Sungguh menarik bahwa suatu negara mempunyai peraturan-peraturan yang menentang dosa-dosa di atas. Itulah sebabnya secara masuk akal penulis 1 Petrus menasihati orang-orang Kristen untuk menaati perturan-peraturan yang dibuat oleh lembaga manusia, dalam hal ini pemerintah. Bagaimana pun negatifnya pandangan orang lain terhadap kekristenan, tapi jika orang-orang Kristen menunjukkan kepatuhannya dalam hidup bernegara dan bermasyarakat, sekali waktu akan diakui juga. Ketundukan (kepatuhan) kita pada pemerintah itu didasarkan pada ketundukan (kepatuhan) kita kepada Allah. Bukankah pemerintah adalah wakil Allah di dunia ini? Ingat baik-baik dasar ini. Kita hormat dan patuh pada pemerintah karena Allah. Dengan mengingat dasar ini, maka sekalipun pemerintah tidak konsisten denga peraturan yang dibuatnya, kita tetap konsisten. Atau juga, sekalipun masyarakat kita condong menyalahkan gunakan peraturan untuk kepentingannya, kita tetap patuh sebagaimana dimaksudkan oleh suatu peraturan. Dengan hidup seperti ini, kita mewujudkan kehendak Allah. Bahkan lebi lagi, dengan hidup seperti ini, kita membungkemkan kepicikan orang-orang bodoh (ay. 15).

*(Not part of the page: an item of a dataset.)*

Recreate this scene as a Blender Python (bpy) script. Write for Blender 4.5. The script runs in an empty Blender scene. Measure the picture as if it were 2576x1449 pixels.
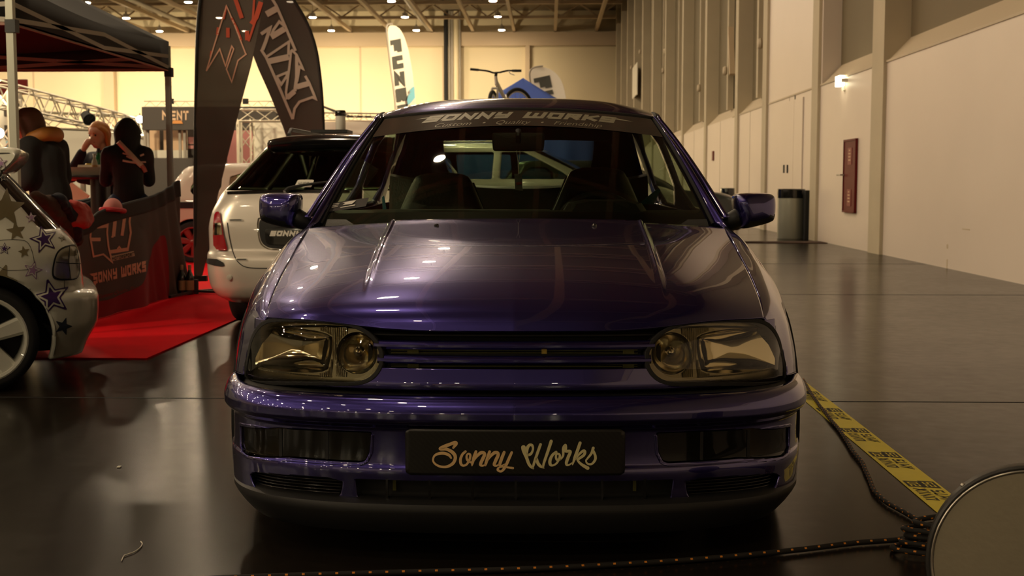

Sayangnya, banyak gereja-gereja sekarang cenderung memisahkan diri dari masyarakat. Mungkin karena mereka beranggapan bahwa dunia (masyarakat) ini terlalu banyak berkancah dalam dosa, lalu gereja-gereja membangun “benteng-benteng pemisah” yang membuat dirinya semakin ekslusif. Bukan, bukan begitu yang dikehendaki Allah. kita harus menyatu dengan masyarakat untuk memperlihatkan apa yang baik melalui cara hidup kita. Di dalam masyarakatlah kita mau membuktikan diri dan hidupo kita sebagai hamba Allah. Hamba Allah yang tidak mudah terkontamimasi oleh penyelewengan-penyelewengan yang dilakukan orang lain. Jika orang lain dalam kemerdekaan (kebebasan)nya, bebas berbuat apa saja, maka kita tidak. Mewujudkan kemerdekaan (kebebasan) kita bukan dengan berperilaku semau gue, melainkan dengan kepatuhan.
Sekali lagi, ingatlah bahwa kepatuhan kita pada peraturan adalah berdasarkan Allah (Injil). Dari sudut ini kekristenan akan benar-benar memperlihatkan citra positifnya. Ketika Mahatma Gandhi tertembak, dibalik bajunya orang menemukan Injil (secara khusus khotbah-khotbah Yesus di Bukit). Dia sungguh mencintai Yesus. Tapi mengapa sampai akhir hidupnya dia tidak mau masuk Kristen? Karena perilaku orang-orang Kristen yang dilihatnya bertolak belakang dengan isi Injil!